[Source records]
# # # # #

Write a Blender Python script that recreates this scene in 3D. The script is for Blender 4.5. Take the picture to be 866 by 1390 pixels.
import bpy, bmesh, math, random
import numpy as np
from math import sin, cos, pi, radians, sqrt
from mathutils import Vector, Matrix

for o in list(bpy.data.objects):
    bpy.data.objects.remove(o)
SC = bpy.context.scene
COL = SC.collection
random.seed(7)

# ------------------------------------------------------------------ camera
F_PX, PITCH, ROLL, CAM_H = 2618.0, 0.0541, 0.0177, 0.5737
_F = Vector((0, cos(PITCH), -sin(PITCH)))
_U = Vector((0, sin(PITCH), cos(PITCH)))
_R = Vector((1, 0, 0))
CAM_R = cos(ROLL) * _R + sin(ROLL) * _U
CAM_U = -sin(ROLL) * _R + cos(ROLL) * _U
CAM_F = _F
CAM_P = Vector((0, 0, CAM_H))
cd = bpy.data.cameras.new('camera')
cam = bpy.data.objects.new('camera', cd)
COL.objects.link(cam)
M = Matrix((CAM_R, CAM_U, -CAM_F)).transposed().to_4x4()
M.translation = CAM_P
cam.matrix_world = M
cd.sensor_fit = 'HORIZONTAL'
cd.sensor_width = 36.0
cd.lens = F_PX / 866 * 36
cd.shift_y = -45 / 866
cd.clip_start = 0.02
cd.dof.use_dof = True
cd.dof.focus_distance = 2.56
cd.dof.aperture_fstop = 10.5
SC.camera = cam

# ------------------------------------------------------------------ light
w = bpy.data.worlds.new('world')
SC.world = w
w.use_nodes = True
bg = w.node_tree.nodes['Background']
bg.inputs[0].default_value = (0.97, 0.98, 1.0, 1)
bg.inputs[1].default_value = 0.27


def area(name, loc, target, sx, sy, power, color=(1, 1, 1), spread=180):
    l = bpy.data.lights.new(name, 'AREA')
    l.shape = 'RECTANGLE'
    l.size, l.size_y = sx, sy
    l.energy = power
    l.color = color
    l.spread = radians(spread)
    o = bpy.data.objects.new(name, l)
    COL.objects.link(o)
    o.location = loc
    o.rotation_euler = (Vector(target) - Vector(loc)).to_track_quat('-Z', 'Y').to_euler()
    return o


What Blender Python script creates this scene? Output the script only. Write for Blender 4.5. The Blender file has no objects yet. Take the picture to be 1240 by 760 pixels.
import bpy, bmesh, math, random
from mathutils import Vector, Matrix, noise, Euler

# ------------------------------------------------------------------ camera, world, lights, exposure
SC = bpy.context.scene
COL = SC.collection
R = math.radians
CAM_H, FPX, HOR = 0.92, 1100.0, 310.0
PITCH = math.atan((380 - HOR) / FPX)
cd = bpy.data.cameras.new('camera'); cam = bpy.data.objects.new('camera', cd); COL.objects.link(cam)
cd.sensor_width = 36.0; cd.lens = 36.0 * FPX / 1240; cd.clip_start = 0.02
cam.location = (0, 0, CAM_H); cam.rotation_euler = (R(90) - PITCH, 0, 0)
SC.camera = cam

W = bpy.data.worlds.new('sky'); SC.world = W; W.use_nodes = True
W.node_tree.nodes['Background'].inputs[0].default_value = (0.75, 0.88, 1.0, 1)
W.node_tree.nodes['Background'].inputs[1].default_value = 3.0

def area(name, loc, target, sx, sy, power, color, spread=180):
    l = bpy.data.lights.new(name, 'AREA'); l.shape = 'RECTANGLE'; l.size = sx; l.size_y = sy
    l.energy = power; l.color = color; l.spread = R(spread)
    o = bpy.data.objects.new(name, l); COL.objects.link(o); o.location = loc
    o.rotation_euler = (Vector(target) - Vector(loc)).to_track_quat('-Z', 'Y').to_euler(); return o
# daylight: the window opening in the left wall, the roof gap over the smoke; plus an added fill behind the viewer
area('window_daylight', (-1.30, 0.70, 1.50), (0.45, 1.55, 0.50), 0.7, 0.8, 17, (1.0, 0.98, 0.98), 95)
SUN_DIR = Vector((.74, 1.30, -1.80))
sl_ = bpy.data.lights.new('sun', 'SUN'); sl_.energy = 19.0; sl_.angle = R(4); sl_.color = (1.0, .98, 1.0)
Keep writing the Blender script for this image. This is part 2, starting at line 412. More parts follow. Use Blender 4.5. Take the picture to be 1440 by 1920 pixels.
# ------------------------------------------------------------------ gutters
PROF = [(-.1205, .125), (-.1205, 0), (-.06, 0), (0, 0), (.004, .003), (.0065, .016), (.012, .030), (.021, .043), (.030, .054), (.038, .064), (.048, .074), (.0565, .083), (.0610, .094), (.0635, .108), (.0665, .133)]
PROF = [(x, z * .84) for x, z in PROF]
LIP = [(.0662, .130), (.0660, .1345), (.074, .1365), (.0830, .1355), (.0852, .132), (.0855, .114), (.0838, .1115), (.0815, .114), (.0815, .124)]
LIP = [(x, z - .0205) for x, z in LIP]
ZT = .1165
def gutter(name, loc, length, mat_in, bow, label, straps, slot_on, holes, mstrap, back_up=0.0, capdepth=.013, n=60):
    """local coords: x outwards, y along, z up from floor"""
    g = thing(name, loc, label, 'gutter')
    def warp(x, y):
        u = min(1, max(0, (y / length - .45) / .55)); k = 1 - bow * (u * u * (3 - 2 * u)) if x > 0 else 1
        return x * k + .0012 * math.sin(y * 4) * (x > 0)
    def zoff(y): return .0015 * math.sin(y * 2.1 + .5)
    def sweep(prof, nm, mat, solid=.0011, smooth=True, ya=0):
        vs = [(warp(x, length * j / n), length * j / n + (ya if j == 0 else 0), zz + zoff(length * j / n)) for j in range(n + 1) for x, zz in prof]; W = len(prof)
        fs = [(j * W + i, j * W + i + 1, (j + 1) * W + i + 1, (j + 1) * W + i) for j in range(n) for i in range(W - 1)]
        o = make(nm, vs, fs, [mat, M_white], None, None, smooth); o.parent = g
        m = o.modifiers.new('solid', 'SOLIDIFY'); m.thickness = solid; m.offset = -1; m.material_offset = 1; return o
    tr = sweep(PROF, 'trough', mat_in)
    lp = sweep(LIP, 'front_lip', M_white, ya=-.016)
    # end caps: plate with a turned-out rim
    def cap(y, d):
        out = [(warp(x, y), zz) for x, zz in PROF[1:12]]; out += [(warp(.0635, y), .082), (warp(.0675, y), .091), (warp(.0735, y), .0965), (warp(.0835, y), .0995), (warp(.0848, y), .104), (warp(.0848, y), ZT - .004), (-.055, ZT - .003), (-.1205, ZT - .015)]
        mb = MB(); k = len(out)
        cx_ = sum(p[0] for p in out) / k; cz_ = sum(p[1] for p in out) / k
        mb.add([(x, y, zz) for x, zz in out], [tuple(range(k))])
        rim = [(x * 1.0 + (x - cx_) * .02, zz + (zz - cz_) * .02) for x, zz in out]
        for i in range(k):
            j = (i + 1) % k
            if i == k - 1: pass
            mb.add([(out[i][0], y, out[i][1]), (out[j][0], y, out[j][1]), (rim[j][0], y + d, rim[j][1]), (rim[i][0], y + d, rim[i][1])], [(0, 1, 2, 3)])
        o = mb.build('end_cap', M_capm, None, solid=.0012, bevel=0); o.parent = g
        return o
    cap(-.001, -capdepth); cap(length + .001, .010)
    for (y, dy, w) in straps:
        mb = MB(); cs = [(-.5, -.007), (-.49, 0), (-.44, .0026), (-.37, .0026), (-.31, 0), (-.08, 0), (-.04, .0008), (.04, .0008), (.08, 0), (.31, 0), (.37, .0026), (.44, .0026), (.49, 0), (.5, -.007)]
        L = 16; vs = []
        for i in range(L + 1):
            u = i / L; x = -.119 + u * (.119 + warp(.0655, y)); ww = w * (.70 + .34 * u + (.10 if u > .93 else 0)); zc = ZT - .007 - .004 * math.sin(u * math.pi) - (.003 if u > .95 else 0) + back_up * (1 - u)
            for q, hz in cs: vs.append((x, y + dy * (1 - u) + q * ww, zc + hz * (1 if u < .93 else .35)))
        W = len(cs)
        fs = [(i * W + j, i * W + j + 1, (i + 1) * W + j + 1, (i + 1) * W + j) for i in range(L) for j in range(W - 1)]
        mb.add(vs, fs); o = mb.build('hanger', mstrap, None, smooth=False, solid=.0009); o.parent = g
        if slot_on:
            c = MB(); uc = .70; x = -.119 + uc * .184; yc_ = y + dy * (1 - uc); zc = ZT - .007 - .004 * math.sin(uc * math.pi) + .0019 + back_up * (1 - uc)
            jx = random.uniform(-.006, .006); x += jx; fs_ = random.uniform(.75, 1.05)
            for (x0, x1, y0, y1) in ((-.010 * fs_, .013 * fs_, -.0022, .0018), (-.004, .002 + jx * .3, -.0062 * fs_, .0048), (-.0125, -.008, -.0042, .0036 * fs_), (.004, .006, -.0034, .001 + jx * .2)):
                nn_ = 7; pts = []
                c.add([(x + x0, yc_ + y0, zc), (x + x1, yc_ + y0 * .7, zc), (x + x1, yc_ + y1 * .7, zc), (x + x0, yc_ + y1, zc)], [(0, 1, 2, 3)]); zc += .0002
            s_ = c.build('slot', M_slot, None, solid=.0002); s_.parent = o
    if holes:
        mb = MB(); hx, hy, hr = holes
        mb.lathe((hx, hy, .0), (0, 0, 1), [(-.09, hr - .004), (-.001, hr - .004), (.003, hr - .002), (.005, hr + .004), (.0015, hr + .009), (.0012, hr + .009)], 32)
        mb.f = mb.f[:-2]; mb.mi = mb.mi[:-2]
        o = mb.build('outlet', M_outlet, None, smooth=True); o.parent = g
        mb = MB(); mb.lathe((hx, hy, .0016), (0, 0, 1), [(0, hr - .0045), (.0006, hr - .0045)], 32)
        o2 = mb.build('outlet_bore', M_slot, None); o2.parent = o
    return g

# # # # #

◆ WHAT THE TASK ASKS
Return only the lines from the beginning of the material up to and including the line with "random.seed(7)", exactly as written.

◆ REPLY
Write a Blender Python script that recreates this scene in 3D. The script is for Blender 4.5. Take the picture to be 866 by 1390 pixels.
import bpy, bmesh, math, random
import numpy as np
from math import sin, cos, pi, radians, sqrt
from mathutils import Vector, Matrix

for o in list(bpy.data.objects):
    bpy.data.objects.remove(o)
SC = bpy.context.scene
COL = SC.collection
random.seed(7)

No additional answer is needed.